The partnership rests on four strategic pillars: sharing resources, fostering interaction between teachers and students, co-building a shared brand, and spreading results. Together, these create a platform for environmental education that bridges both geography and species.

The goal is simple: let the protection of rare fish upstream and the conservation of finless porpoises downstream become a shared mission. In doing so, the alliance aims to set a national benchmark for watershed-scale environmental education.

To make environmental education more accessible and engaging, the alliance taps into the Yangtze River basin's rich scientific research resources.

Research breakthroughs, such as advances in Yangtze sturgeon breeding and finless porpoise monitoring, are turned into materials that children can actually enjoy: illustrated science picture books, animated short films, and hands-on experiments.

The approach is threefold: immersive classrooms, experiential field studies, and interactive science activities. The goal is to help young students understand why protecting the Yangtze's biodiversity matters – without feeling like they are sitting through a lecture.

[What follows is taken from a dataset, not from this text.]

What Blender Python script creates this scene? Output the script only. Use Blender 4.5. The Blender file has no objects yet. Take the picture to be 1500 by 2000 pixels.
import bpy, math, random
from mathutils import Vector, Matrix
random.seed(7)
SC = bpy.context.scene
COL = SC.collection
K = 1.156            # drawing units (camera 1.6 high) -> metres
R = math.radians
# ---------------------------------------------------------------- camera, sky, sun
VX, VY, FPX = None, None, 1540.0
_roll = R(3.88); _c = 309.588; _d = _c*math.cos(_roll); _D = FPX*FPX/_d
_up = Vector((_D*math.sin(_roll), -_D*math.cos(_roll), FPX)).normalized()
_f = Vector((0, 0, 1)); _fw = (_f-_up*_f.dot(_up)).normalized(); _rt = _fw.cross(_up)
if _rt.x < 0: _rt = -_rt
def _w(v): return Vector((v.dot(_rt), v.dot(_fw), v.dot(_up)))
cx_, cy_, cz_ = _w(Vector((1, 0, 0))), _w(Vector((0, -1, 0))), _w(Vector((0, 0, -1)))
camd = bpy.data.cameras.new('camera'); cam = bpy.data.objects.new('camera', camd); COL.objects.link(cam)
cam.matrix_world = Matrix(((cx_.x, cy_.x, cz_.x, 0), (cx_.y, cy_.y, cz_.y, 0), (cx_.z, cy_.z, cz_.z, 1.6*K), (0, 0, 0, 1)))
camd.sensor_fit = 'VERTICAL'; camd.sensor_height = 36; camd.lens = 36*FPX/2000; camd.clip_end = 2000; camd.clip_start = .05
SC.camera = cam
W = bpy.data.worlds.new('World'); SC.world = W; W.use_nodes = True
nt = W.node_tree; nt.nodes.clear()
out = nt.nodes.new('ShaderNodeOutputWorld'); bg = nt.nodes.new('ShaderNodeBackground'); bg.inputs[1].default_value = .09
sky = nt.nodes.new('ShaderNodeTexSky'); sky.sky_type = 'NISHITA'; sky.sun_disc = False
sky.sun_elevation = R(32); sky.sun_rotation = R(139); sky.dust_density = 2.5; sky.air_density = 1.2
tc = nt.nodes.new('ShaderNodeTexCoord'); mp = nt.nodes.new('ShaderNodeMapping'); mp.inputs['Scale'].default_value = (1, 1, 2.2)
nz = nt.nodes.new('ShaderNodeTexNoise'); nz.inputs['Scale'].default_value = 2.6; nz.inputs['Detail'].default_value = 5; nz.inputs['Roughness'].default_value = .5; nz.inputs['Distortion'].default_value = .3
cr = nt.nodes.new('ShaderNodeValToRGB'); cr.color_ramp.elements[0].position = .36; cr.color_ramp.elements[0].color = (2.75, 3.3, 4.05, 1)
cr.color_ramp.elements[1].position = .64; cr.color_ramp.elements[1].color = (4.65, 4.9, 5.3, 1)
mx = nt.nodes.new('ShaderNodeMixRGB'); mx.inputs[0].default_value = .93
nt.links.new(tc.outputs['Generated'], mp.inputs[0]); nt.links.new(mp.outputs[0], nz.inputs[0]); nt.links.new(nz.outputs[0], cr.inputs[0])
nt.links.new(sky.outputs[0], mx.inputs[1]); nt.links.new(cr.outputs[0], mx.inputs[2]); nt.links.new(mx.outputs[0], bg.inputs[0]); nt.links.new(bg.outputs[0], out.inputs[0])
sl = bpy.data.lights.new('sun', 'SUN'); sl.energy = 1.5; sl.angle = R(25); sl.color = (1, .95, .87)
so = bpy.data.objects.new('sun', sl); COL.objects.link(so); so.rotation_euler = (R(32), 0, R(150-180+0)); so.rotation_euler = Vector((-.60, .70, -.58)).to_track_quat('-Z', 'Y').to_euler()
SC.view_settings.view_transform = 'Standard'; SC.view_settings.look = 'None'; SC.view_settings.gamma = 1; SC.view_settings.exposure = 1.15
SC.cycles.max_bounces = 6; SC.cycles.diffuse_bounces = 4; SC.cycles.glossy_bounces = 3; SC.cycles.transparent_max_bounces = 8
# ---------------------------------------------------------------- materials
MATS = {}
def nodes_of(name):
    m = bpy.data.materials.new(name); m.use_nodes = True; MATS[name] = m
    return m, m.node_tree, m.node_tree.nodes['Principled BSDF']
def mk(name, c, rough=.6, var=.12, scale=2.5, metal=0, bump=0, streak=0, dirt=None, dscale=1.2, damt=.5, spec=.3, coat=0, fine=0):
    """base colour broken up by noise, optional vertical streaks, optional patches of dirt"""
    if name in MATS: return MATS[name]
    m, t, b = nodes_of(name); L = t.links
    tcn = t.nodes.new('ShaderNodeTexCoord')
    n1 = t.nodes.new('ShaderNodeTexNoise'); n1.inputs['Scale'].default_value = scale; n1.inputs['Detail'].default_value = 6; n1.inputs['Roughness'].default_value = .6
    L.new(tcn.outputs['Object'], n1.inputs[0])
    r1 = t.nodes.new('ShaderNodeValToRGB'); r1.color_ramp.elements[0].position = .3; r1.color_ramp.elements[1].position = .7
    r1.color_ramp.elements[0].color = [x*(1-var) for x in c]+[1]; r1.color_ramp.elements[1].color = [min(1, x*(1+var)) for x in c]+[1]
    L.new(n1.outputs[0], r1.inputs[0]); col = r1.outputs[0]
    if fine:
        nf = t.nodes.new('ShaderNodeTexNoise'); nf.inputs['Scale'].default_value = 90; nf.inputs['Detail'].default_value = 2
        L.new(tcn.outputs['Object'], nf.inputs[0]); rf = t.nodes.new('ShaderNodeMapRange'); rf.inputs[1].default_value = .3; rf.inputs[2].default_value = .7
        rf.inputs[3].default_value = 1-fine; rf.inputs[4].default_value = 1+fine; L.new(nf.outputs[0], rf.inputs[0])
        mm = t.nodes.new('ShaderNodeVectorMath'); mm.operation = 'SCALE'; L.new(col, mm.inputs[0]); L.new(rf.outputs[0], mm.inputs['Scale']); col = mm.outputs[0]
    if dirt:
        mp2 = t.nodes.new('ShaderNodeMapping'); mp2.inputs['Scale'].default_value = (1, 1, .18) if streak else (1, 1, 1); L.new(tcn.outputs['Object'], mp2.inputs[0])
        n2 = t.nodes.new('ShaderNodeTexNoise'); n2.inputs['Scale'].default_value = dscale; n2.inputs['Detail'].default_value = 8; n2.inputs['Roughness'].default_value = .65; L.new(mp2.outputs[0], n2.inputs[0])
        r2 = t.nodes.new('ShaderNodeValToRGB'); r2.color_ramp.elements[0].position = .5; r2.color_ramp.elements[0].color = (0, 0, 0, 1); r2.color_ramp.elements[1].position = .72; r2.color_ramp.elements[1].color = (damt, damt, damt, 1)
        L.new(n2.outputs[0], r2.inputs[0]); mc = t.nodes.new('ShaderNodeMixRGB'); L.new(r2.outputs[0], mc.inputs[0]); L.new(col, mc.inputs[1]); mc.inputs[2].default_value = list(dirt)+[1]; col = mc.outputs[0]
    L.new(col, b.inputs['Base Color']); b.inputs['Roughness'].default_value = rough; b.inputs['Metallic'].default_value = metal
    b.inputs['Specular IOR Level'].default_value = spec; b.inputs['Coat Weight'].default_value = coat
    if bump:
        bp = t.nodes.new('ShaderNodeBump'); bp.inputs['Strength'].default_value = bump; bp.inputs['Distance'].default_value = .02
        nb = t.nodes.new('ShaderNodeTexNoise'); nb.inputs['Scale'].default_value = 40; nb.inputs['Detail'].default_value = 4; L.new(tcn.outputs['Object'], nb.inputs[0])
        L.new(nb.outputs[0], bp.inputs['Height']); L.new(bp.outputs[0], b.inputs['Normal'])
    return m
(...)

The alliance inherits the established framework of Wuhan's "Guardian Schools" while adapting deeply to Chishui's local context. It blends the Chishui River's rare fish with the region's own cultural heritage and compulsory education curriculum.

Going forward, the two schools will share curriculum resources, exchange teachers, and offer cross-regional field study opportunities. The goal is to help young people from across the Yangtze basin grow together, and to ensure that ecological protection transcends geography, taking real root in people's hearts.